Task details: Pull out every line with the word "from".

::::

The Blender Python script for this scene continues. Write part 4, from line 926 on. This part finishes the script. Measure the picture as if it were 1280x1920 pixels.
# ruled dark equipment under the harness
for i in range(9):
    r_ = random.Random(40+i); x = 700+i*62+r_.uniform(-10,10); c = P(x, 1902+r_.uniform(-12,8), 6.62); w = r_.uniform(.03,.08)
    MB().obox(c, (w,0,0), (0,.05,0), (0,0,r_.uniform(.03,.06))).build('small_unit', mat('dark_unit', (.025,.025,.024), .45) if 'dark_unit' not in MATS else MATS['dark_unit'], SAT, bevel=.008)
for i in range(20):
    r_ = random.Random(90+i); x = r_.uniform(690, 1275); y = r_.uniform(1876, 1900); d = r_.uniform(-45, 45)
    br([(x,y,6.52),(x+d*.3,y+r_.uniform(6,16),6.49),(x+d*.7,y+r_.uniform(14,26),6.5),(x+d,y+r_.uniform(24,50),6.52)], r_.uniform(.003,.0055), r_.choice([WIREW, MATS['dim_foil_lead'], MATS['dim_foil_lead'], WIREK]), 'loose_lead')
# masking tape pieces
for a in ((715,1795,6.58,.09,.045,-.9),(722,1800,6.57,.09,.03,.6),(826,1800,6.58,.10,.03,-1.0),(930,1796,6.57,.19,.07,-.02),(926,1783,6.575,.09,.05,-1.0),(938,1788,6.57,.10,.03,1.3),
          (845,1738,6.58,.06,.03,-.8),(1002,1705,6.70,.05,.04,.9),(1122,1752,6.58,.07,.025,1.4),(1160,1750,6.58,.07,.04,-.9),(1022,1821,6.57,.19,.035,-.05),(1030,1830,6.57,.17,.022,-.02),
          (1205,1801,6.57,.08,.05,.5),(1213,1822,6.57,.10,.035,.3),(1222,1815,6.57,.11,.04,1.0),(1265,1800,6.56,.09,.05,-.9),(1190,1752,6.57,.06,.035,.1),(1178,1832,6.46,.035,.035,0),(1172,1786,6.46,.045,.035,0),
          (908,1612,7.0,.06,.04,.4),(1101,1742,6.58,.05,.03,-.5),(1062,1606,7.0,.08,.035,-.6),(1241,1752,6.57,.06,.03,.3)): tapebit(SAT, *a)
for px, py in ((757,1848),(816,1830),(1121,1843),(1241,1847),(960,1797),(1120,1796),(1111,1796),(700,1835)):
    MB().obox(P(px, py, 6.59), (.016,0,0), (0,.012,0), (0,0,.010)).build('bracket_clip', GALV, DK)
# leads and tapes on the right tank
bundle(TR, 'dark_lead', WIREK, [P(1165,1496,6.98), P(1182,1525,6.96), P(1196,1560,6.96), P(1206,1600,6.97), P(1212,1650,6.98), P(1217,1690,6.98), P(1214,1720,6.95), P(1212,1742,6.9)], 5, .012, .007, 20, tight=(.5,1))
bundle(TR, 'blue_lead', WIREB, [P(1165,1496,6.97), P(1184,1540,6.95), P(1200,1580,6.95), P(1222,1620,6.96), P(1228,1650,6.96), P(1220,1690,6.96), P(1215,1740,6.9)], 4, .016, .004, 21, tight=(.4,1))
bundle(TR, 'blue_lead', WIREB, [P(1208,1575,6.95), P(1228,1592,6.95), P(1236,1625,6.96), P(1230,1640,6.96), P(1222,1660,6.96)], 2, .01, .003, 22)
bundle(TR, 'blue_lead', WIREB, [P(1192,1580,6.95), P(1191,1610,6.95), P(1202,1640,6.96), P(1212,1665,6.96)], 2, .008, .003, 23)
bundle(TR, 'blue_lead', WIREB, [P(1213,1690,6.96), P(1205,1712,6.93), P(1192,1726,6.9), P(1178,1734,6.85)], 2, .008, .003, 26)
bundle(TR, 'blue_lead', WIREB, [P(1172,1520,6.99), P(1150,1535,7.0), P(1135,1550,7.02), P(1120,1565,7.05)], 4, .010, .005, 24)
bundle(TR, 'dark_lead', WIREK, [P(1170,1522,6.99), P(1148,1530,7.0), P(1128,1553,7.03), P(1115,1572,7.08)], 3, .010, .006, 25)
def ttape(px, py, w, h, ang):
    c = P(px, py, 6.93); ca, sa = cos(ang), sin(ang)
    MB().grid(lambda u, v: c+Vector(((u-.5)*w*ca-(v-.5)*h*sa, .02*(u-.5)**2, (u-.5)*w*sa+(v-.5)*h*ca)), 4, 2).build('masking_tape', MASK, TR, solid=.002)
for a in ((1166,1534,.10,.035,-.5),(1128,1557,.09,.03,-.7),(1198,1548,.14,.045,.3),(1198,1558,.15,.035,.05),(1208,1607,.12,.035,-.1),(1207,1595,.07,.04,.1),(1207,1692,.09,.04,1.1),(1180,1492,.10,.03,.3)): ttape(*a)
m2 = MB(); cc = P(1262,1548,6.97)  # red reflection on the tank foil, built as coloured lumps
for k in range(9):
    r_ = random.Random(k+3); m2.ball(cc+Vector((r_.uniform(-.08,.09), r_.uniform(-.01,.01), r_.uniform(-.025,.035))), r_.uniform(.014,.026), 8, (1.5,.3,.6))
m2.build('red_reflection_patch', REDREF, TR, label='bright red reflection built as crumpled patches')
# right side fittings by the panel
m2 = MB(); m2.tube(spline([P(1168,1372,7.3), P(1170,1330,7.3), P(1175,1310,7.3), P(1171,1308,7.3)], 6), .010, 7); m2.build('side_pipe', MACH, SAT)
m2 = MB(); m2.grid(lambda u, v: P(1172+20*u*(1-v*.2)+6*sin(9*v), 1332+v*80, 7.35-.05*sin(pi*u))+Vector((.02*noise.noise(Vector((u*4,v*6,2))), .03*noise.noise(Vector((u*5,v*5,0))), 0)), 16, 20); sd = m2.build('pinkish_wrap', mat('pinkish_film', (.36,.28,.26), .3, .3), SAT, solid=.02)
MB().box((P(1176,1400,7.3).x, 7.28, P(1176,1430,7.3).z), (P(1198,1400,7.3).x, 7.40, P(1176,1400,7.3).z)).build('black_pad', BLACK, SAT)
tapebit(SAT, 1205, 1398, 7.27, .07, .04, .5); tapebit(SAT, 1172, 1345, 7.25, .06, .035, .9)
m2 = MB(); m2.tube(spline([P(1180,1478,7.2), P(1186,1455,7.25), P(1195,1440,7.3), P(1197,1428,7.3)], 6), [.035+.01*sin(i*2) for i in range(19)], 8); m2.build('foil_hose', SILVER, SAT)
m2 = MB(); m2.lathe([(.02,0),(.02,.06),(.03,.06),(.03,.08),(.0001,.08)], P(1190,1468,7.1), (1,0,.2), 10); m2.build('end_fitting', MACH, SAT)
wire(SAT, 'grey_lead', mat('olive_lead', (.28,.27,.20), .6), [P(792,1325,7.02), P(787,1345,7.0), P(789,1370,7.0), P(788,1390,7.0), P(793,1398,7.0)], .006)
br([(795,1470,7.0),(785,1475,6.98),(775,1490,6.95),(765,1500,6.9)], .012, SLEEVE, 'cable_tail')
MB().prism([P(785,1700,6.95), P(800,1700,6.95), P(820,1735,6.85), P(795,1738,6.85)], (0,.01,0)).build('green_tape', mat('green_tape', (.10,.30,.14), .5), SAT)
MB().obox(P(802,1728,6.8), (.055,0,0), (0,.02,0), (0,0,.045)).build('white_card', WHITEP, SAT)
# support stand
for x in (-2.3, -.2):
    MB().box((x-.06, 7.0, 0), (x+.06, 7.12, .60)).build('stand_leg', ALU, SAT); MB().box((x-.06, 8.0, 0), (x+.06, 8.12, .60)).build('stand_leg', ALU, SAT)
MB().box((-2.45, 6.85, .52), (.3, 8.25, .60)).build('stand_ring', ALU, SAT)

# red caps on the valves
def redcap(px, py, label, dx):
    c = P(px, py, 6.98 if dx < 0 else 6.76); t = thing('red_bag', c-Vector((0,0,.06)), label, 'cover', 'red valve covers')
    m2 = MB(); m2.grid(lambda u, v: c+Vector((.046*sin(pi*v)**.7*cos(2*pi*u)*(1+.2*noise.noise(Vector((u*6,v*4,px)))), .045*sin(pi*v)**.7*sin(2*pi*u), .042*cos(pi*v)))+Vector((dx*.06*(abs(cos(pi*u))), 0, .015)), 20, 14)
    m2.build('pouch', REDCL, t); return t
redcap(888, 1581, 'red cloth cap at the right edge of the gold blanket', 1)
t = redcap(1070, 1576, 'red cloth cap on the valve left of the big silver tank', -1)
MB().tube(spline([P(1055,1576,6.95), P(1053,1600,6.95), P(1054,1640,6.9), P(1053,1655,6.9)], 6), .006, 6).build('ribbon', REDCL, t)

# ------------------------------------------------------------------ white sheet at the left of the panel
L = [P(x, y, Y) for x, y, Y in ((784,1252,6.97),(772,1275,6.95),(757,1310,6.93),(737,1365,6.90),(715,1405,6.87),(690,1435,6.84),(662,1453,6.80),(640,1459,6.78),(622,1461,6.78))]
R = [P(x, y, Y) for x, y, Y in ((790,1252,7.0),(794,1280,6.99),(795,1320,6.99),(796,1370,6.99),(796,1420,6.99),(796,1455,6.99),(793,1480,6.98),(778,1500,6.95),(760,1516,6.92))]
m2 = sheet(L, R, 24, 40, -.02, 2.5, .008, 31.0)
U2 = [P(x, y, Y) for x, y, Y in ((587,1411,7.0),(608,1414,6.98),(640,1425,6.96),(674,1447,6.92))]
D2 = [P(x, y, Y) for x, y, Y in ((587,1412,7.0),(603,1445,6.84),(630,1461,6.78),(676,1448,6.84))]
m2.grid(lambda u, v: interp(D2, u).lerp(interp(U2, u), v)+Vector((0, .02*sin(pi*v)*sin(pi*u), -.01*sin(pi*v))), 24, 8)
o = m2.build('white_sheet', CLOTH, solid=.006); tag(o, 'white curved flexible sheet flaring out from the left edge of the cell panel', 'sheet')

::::

Correct output:
The Blender Python script for this scene continues. Write part 4, from line 926 on. This part finishes the script. Measure the picture as if it were 1280x1920 pixels.
o = m2.build('white_sheet', CLOTH, solid=.006); tag(o, 'white curved flexible sheet flaring out from the left edge of the cell panel', 'sheet')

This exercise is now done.